WRITTEN REQUEST> From the listing below, copy word for word every line starting at the one that includes "Model this scene" and ending at the one that includes "COL=scene.collection"; the pictures are omitted.

## START DATASET RECORDS

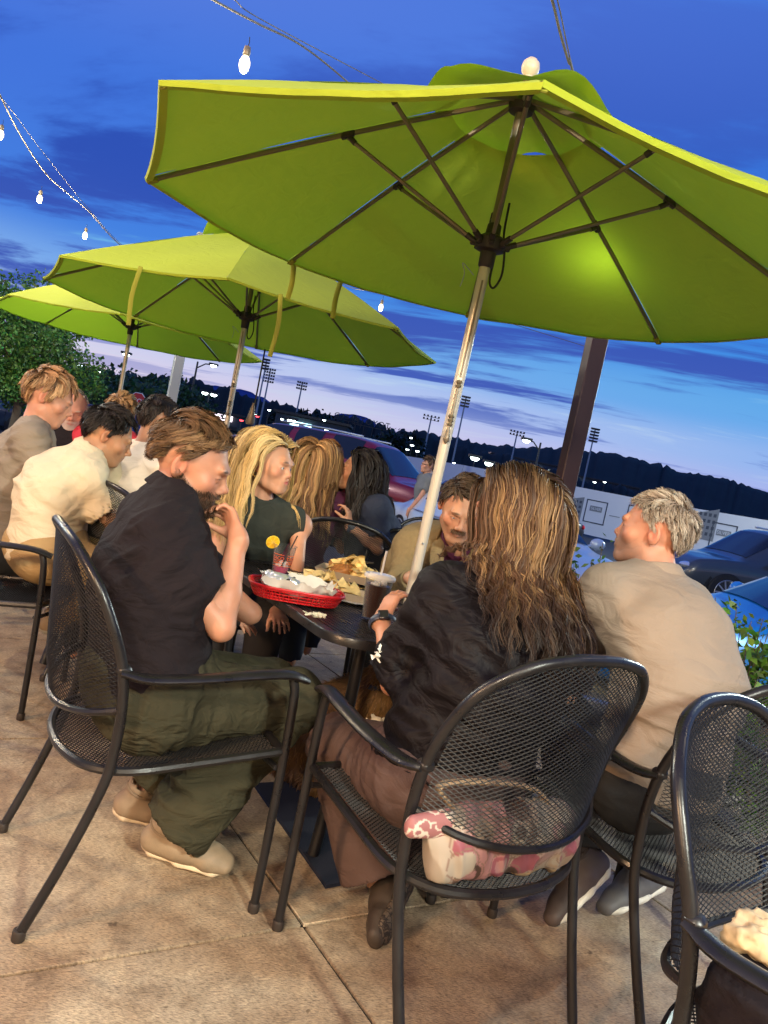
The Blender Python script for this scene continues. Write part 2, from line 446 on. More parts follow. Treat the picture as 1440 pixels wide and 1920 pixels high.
# ================================================================== PEOPLE
def frame(f, u=(0, 0, 1)):
    f = nrm(f); x = nrm(np.cross(f, u)); return np.stack([x, f, np.cross(x, f)], 1)
def head_prims(H, R, s=1., fem=False, nose=1., jaw=1., mouth=0., neck=None, nr=.056, chin=1., lid=.4):
    T = lambda x, y, z: H + R @ (V(x, y, z) * s)
    e = lambda c, r, k, op='u', Q=None: ell(T(*c), np.array(r) * s, R if Q is None else R @ Q, k * s, op)
    c = lambda a, b, r1, r2, k, op='u': cone(T(*a), T(*b), r1 * s, r2 * s, k * s, op=op)
    L_ = []
    if neck is not None: L_.append(cone(neck, T(0, -.018, -.045), nr * 1.08, nr * .95, .03))
    L_ += [e((0, -.014, .035), (.075, .094, .086), .01), e((0, .022, -.005), (.066, .066, .075), .03),
           e((0, .035, -.045), (.05 * jaw, .052, .055), .03),
           c((-.052 * jaw, .0, -.062), (-.018, .07, -.093 * chin), .017, .016, .03), c((.052 * jaw, .0, -.062), (.018, .07, -.093 * chin), .017, .016, .03),
           e((0, .078, -.09 * chin), (.02, .016, .016), .022),
           c((-.03, .079, .024), (.03, .079, .024), .011, .011, .022),
           e((-.046, .058, -.022), (.02, .02, .018), .025), e((.046, .058, -.022), (.02, .02, .018), .025)]
    for x in (-1, 1):
        L_.append(e((x * .031, .101, .0), (.0175, .017, .0125), .014, 's'))
        L_.append(e((x * .031, .0765, .001), (.0140, .0135, .0130), .004))
        if lid < 1: L_.append(e((x * .031, .092, .000), (.0125, .012, .0056 * (1 - lid)), .002, 's'))
        L_.append(c((x * .044, .086, .0265), (x * .017, .094, .022), .0045, .0055, .012))
    L_ += [c((0, .084, .014), (0, .1035 * nose, -.020), .0072, .0080, .014), e((0, .1055 * nose, -.0245), (.0090, .0098, .0080), .012),
           e((-.012, .097 * nose, -.031), (.0075, .009, .0068), .008), e((.012, .097 * nose, -.031), (.0075, .009, .0068), .008),
           e((-.007, .103 * nose, -.0375), (.003, .004, .003), .004, 's'), e((.007, .103 * nose, -.0375), (.003, .004, .003), .004, 's'),
           e((0, .081, -.055), (.028, .017, .02), .02),
           c((-.018, .091, -.052), (0, .0975, -.0495), .0042, .0055, .007), c((.018, .091, -.052), (0, .0975, -.0495), .0042, .0055, .007),
           c((-.016, .0905, -.061 - mouth), (0, .0955, -.062 - mouth), .0045, .0065, .007), c((.016, .0905, -.061 - mouth), (0, .0955, -.062 - mouth), .0045, .0065, .007)]
    if mouth > 0: L_.append(e((0, .098, -.0565 - mouth / 2), (.017, .014, .002 + mouth * .55), .004, 's'))
    else: L_.append(c((-.022, .092, -.0562), (.022, .092, -.0562), .0012, .0012, .004, 's')); L_.append(c((-.012, .1, -.0562), (.012, .1, -.0562), .0016, .0016, .004, 's'))
    for x in (-1, 1):
        Q = np.stack([V(x, .45, 0) / 1.0966, V(.45 * x, -1, 0) / 1.0966, V(0, 0, 1)], 1)
        L_.append(ell(T(x * .082, -.013, -.004), V(.0090, .0200, .032) * s, R @ Q, .004 * s))
        L_.append(ell(T(x * .0905, -.009, -.000), V(.0080, .0125, .0205) * s, R @ Q, .003 * s, 's'))
        L_.append(ell(T(x * .0835, -.0165, -.003), V(.0045, .0055, .013) * s, R @ Q, .003 * s))
        L_.append(ell(T(x * .0785, -.001, -.009), V(.004, .0045, .006) * s, R @ Q, .004 * s))
    return L_
def hand_prims(wr, d, n, side, curl=(.5, .6, .7, .8), thumb=(.5, .3), spread=.12, s=1., pinch=0.):
    """d: finger direction, n: palm normal (the way the palm faces); side: +1 thumb towards cross(d, n)"""
    d = nrm(d); n = nrm(n - d * np.dot(n, d)); l = np.cross(d, n) * side
    L_ = [cone(wr - d * .02 * s, wr + d * .028 * s, .024 * s, .0165 * s, .02 * s, l, 1.35),
          cone(wr + d * .02 * s, wr + d * .078 * s, .0155 * s, .013 * s, .012 * s, l, 2.4),
          cone(wr + d * .02 * s + l * .02 * s + n * .006, wr + d * .05 * s + l * .026 * s + n * .012, .014 * s, .011 * s, .012 * s)]
    for i, (off, ln) in enumerate(((.029, .074), (.010, .082), (-.0095, .076), (-.028, .06))):
        b = wr + d * (.084 - .004 * abs(i - 1)) * s + l * off * s
        a = 0; dd = nrm(d + l * (spread * (1.3 - i)) * .6); p = b; r = .0088 if i < 3 else .0078
        L_.append(cone(wr + d * .05 * s + l * off * .9 * s, b, .010 * s, r * 1.08 * s, .008 * s))
        for j, seg in enumerate((.45, .31, .24)):
            a += curl[i] * (.75, 1.0, .7)[j]
            q = p + (dd * math.cos(a) + n * math.sin(a)) * ln * seg * s
            L_.append(cone(p, q, r * (1 - .09 * j) * s, r * (.92 - .1 * j) * s, .003 * s)); p = q
    b = wr + d * .022 * s + l * .026 * s + n * .006 * s
    td = nrm(d * math.cos(thumb[0]) + l * math.sin(thumb[0]) + n * thumb[1])
    q = b + td * .042 * s; L_.append(cone(b, q, .0135 * s, .0105 * s, .010 * s))
    td2 = nrm(td + n * thumb[1] * .8 - l * .25 + d * .2); q2 = q + td2 * .032 * s; L_.append(cone(q, q2, .0102 * s, .009 * s, .003 * s))
    td3 = nrm(td2 + n * .25); L_.append(cone(q2, q2 + td3 * .024 * s, .0094 * s, .0078 * s, .003 * s))
    return L_
def torso(J, m=1., add=0., k=.05, belly=1., fem=False):
    pel, nk = J['pel'], J['neck']; w = nrm(J['rsh'] - J['lsh']); w2 = nrm(J['rhip'] - J['lhip'])
    mid = J.get('mid', (pel + nk) / 2); up = nrm(nk - mid); ch = nk - up * .17; wm = nrm(w + w2)
    wf = 1.28 if fem else 1.4
    L_ = [cone(pel, mid, .118 * m * belly + add, .108 * m * belly + add, k, w2, 1.35),
          cone(mid, ch, .108 * m * belly + add, .118 * m + add, k, wm, wf),
          cone(ch, nk - up * .055, .118 * m + add, .062 * m + add, k, w, wf + .12)]
    sm = (J['rsh'] + J['lsh']) / 2
    for sh in (J['rsh'], J['lsh']):
        L_.append(cone(sm * .5 + nk * .5 - up * .05, sh, .062 * m + add, .056 * m + add, .045))
        L_.append(cone(nk + up * .012, sh + up * .01, .036 * m + add * .8, .040 * m + add, .05))
    if fem:
        f = nrm(np.cross(np.cross(w, up) * -1, up)) if False else nrm(np.cross(up, w))
        for x in (-1, 1): L_.append(ell(ch + f * .075 + w * x * .07 - up * .03, .058 * m + add * .6, k=.04))
    return L_
def hips(J, m=1., add=0.):
    w2 = nrm(J['rhip'] - J['lhip'])
    return [cone(J['lhip'], J['rhip'], .098 * m + add, .098 * m + add, .04), ell(J['pel'] + V(0, 0, .02), V(.15, .15, .12) * m + add, k=.04)]
def limb(a, b, c, r, k=.03):
    return [cone(a, b, r[0], r[1], k), cone(b, b + (c - b) * .35, r[1], r[2], k), cone(b + (c - b) * .35, c, r[2], r[3], k)]
def arm_prims(J, sd, m=1.):
    sh, e, w = J[sd + 'sh'], J[sd + 'el'], J[sd + 'wr']
    L_ = limb(sh, e, w, (.046 * m, .0345 * m, .0365 * m, .0250 * m), .014); L_.append(ell(sh + (e - sh) * .05, .056 * m, k=.04)); return L_
def leg_prims(J, sd, m=1., add=0.):
    return limb(J[sd + 'hip'], J[sd + 'kn'], J[sd + 'an'], (.086 * m + add, .060 * m + add, .058 * m + add, .038 * m + add))

def skin_color(v, H, R, s, tone, lips=(.55, .26, .24), brow=None, hair=None, beard=None, hm=None, blush=.12, mou=None):
    l = (v - H) @ R / s; n = len(v); c = np.tile(np.array(tone, float), (n, 1))
    def put(m, col): 
        nonlocal c
        m = np.clip(m, 0, 1)[:, None]; c = c * (1 - m) + np.array(col) * m
    x, y, z = np.abs(l[:, 0]), l[:, 1], l[:, 2]; hd = (np.linalg.norm(l, axis=1) < .16)
    g = lambda cx, cy, cz, rx, ry, rz: np.clip(1.6 - 1.6 * np.sqrt(((x - cx) / rx) ** 2 + ((y - cy) / ry) ** 2 + ((z - cz) / rz) ** 2), 0, 1) * hd
    red = np.array(tone) * V(1.12, .72, .68)
    put(g(.046, .07, -.02, .03, .05, .028) * blush * 3, red); put(g(0, .105, -.028, .02, .03, .016) * blush * 3, red)
    put(g(.08, -.01, -.005, .02, .04, .045) * .55, red)
    c *= (1 + .06 * fbm(v * 45, 2))[:, None]
    if beard is not None:
        m, col = beard
        lim = np.interp(y, [-.02, .02, .05, .075, .12], [-.0, -.028, -.042, -.034, -.036])
        b = np.clip((lim - z) / .012, 0, 1) * (z > -.17) * (y > -.03) * hd * np.clip((y + .03) / .02, 0, 1)
        b *= 1 - np.clip(1.8 - 1.8 * np.sqrt((x / .024) ** 2 + ((z + .057) / .0095) ** 2), 0, 1) * (y > .07)
        b *= np.clip((z + .128) / .02, 0, 1)
        b = b * (y < .118) * (x < .09); put(b * m * (.85 + .25 * vnoise(v * 300)), col)
    if mou is not None: put(np.clip(2 - 2 * np.sqrt((x / .026) ** 2 + ((z + .0415) / .008) ** 2), 0, 1) * (y > .075) * hd * mou[0] * (.8 + .3 * vnoise(v * 400)), mou[1])
    lp = np.clip(2.2 - 2.2 * np.sqrt((x / .024) ** 2 + ((z + .0562) / .0098) ** 2), 0, 1) * (y > .084) * hd; put(lp * .75, lips)
    if brow is not None:
        bz = .027 - .10 * np.abs(x - .03) * (x > .03) - .02 * np.abs(x - .03)
        put(np.clip(1.9 - 1.9 * np.sqrt(((x - .031) / .019) ** 2 + ((z - bz) / .0052) ** 2), 0, 1) * (y > .06) * hd * .9, brow)
    put((np.clip(1 - np.abs(z - .0035 + np.abs(x - .031) * .25) / .0030, 0, 1) * (np.abs(x - .031) < .0155) * (y > .075) * hd) * .75, V(.05, .03, .025))
    if hm is not None:
        d = (l - V(0, -.014, .035)) / V(.076, .095, .087); d /= np.linalg.norm(d, axis=1)[:, None] + 1e-9
        put(hairmask(d, hm[1], .04) * hd * (np.abs(l[:, 0]) < .081) * (y < .1) * .9, hm[0])
    return c
def hairmask(d, shift=0., soft=.0):
    phi = np.arctan2(np.abs(d[:, 0]), d[:, 1])
    zm = np.interp(phi, [0, .5, .8, 1.1, 1.3, 1.42, 1.55, 1.85, 2.1, 2.5, PI], [.56, .58, .50, .16, -.05, -.10, .24, .14, -.42, -.60, -.64]) + shift * (phi < 1.2)
    return np.clip((d[:, 2] - zm) / soft, 0, 1) if soft else (d[:, 2] > zm)

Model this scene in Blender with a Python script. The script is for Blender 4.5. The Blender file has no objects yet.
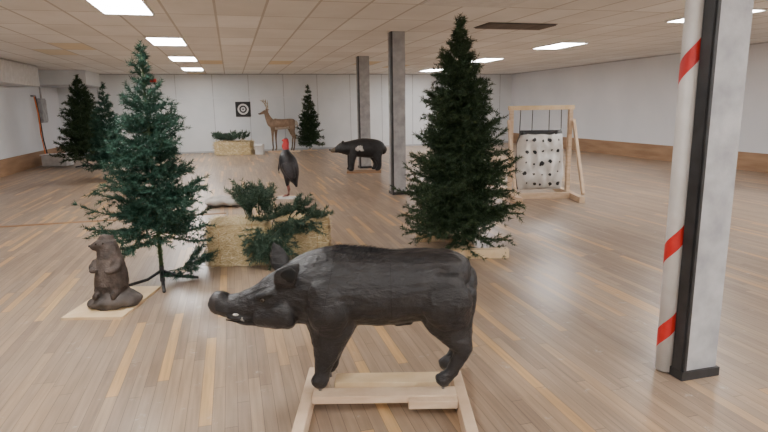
import bpy, math, random
import numpy as np
from mathutils import Vector, Matrix, noise

random.seed(7)
YAW=math.radians(15.0); SY,CY=math.sin(YAW),math.cos(YAW)
CEIL=2.72
XL,XR,YB,YF=-5.4,10.95,20.8,-4.0
def W(l,d,z=0.0):
    return Vector((SY*d+CY*l, CY*d-SY*l, z))
scene=bpy.context.scene
COL=scene.collection

# ---------------------------------------------------------------- materials
def newmat(name):
    m=bpy.data.materials.new(name); m.use_nodes=True
    nt=m.node_tree; b=nt.nodes["Principled BSDF"]
    return m,nt,b
def N(nt,t,**kw):
    n=nt.nodes.new(t)
    for k,v in kw.items(): setattr(n,k,v)
    return n
def mth(nt,op,a,b=None,c=None):
    n=nt.nodes.new("ShaderNodeMath"); n.operation=op
    for i,x in enumerate((a,b,c)):
        if x is None: continue
        if isinstance(x,(int,float)): n.inputs[i].default_value=x
        else: nt.links.new(x,n.inputs[i])
    return n.outputs[0]
def ramp(nt,fac,stops,interp='LINEAR'):
    r=nt.nodes.new("ShaderNodeValToRGB"); r.color_ramp.interpolation=interp
    e=r.color_ramp.elements
    while len(e)<len(stops): e.new(0.5)
    for i,(p,c) in enumerate(stops):
        e[i].position=p; e[i].color=(c[0],c[1],c[2],1)
    nt.links.new(fac,r.inputs[0]); return r.outputs[0]
def mixc(nt,fac,a,b,mode='MIX'):
    n=nt.nodes.new("ShaderNodeMix"); n.data_type='RGBA'; n.blend_type=mode
    if isinstance(fac,(int,float)): n.inputs[0].default_value=fac
    else: nt.links.new(fac,n.inputs[0])
    for i,x in ((6,a),(7,b)):
        if isinstance(x,tuple): n.inputs[i].default_value=(x[0],x[1],x[2],1)
        else: nt.links.new(x,n.inputs[i])
    return n.outputs[2]
def noisy(name,c1,c2,scale=10,rough=0.7,bump=0.0,bscale=40,stretch=(1,1,1),detail=4,metal=0,spec=0.5):
    m,nt,b=newmat(name)
    tc=N(nt,"ShaderNodeTexCoord"); mp=N(nt,"ShaderNodeMapping"); mp.inputs["Scale"].default_value=stretch
    nt.links.new(tc.outputs["Object"],mp.inputs[0])
    nz=N(nt,"ShaderNodeTexNoise"); nz.inputs["Scale"].default_value=scale; nz.inputs["Detail"].default_value=detail
    nt.links.new(mp.outputs[0],nz.inputs["Vector"])
    nt.links.new(ramp(nt,nz.outputs[0],[(0.32,c1),(0.68,c2)]),b.inputs["Base Color"])
    b.inputs["Roughness"].default_value=rough; b.inputs["Metallic"].default_value=metal
    b.inputs["Specular IOR Level"].default_value=spec
    if bump:
        n2=N(nt,"ShaderNodeTexNoise"); n2.inputs["Scale"].default_value=bscale; n2.inputs["Detail"].default_value=5
        nt.links.new(mp.outputs[0],n2.inputs["Vector"])
        bp=N(nt,"ShaderNodeBump"); bp.inputs["Strength"].default_value=bump; bp.inputs["Distance"].default_value=0.01
        nt.links.new(n2.outputs[0],bp.inputs["Height"]); nt.links.new(bp.outputs[0],b.inputs["Normal"])
    return m
def island(name,cols,rough=0.6):
    m,nt,b=newmat(name)
    g=N(nt,"ShaderNodeNewGeometry")
    st=[(i/(len(cols)-1),c) for i,c in enumerate(cols)]
    nt.links.new(ramp(nt,g.outputs["Random Per Island"],st),b.inputs["Base Color"])
    b.inputs["Roughness"].default_value=rough; b.inputs["Specular IOR Level"].default_value=0.3
    return m

def floor_mat():
    m,nt,b=newmat("plank_floor_wood")
    tc=N(nt,"ShaderNodeTexCoord"); sp=N(nt,"ShaderNodeSeparateXYZ"); nt.links.new(tc.outputs["Object"],sp.inputs[0])
    x,y=sp.outputs[0],sp.outputs[1]
    w=0.062
    xs=mth(nt,'DIVIDE',x,w); row=mth(nt,'FLOOR',xs); fx=mth(nt,'FRACT',xs)
    wn=N(nt,"ShaderNodeTexWhiteNoise",noise_dimensions='1D'); nt.links.new(row,wn.inputs["W"])
    ys=mth(nt,'ADD',mth(nt,'DIVIDE',y,1.1),mth(nt,'MULTIPLY',wn.outputs[0],9.0))
    col=mth(nt,'FLOOR',ys); fy=mth(nt,'FRACT',ys)
    cb=N(nt,"ShaderNodeCombineXYZ"); nt.links.new(row,cb.inputs[0]); nt.links.new(col,cb.inputs[1])
    w2=N(nt,"ShaderNodeTexWhiteNoise",noise_dimensions='3D'); nt.links.new(cb.outputs[0],w2.inputs["Vector"])
    base=ramp(nt,w2.outputs[0],[(0.0,(.27,.19,.135)),(0.3,(.325,.235,.165)),(0.65,(.365,.265,.185)),(0.84,(.42,.295,.19)),(0.93,(.56,.345,.16)),(1.0,(.62,.40,.19))])
    mp=N(nt,"ShaderNodeMapping"); mp.inputs["Scale"].default_value=(45,2.2,1); nt.links.new(tc.outputs["Object"],mp.inputs[0])
    gn=N(nt,"ShaderNodeTexNoise"); gn.inputs["Scale"].default_value=1.0; gn.inputs["Detail"].default_value=5
    nt.links.new(mp.outputs[0],gn.inputs["Vector"])
    g=ramp(nt,gn.outputs[0],[(0.3,(.76,.76,.76)),(0.7,(1.12,1.12,1.12))])
    c=mixc(nt,1.0,base,g,'MULTIPLY')
    wz=N(nt,"ShaderNodeTexNoise"); wz.inputs["Scale"].default_value=0.7; wz.inputs["Detail"].default_value=7; wz.inputs["Roughness"].default_value=0.68
    nt.links.new(tc.outputs["Object"],wz.inputs["Vector"])
    wf=ramp(nt,wz.outputs[0],[(0.45,(0,0,0)),(0.78,(.55,.55,.55))])
    c=mixc(nt,wf,c,(.42,.35,.29))
    fl=N(nt,"ShaderNodeTexNoise"); fl.inputs["Scale"].default_value=7; fl.inputs["Detail"].default_value=9; fl.inputs["Roughness"].default_value=.75
    nt.links.new(tc.outputs["Object"],fl.inputs["Vector"])
    c=mixc(nt,ramp(nt,fl.outputs[0],[(.60,(0,0,0)),(.68,(.55,.55,.55))]),c,(.56,.50,.44))
    gap=mth(nt,'MAXIMUM',mth(nt,'LESS_THAN',fx,0.05),mth(nt,'LESS_THAN',fy,0.004))
    c=mixc(nt,mth(nt,'MULTIPLY',gap,0.6),c,(.07,.045,.03))
    nt.links.new(c,b.inputs["Base Color"])
    rr=N(nt,"ShaderNodeMapRange"); nt.links.new(wz.outputs[0],rr.inputs[0])
    rr.inputs[3].default_value=0.24; rr.inputs[4].default_value=0.48
    nt.links.new(rr.outputs[0],b.inputs["Roughness"])
    b.inputs["Coat Weight"].default_value=.10; b.inputs["Coat Roughness"].default_value=.2
    bp=N(nt,"ShaderNodeBump"); bp.inputs["Strength"].default_value=0.15; bp.inputs["Distance"].default_value=0.003
    hh=mth(nt,'SUBTRACT',gn.outputs[0],mth(nt,'MULTIPLY',gap,1.5))
    nt.links.new(hh,bp.inputs["Height"]); nt.links.new(bp.outputs[0],b.inputs["Normal"])
    return m
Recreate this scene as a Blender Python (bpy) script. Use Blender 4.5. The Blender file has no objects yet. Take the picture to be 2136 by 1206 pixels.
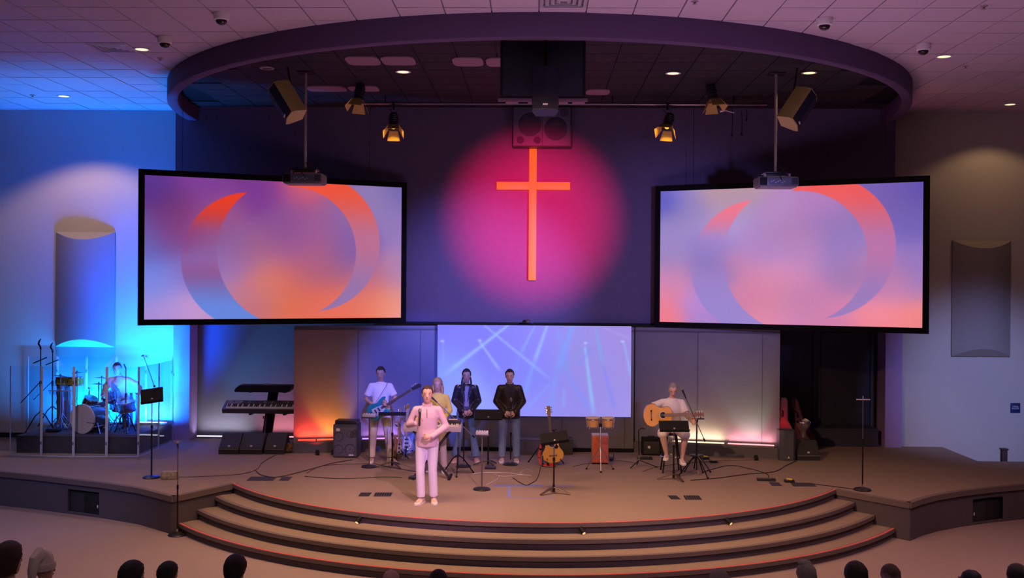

## END DATASET RECORDS

TASK OUTPUT>
Model this scene in Blender with a Python script. The script is for Blender 4.5. The Blender file has no objects yet.
import bpy, math, random
import numpy as np
from mathutils import Vector, Matrix, noise

random.seed(7)
YAW=math.radians(15.0); SY,CY=math.sin(YAW),math.cos(YAW)
CEIL=2.72
XL,XR,YB,YF=-5.4,10.95,20.8,-4.0
def W(l,d,z=0.0):
    return Vector((SY*d+CY*l, CY*d-SY*l, z))
scene=bpy.context.scene
COL=scene.collection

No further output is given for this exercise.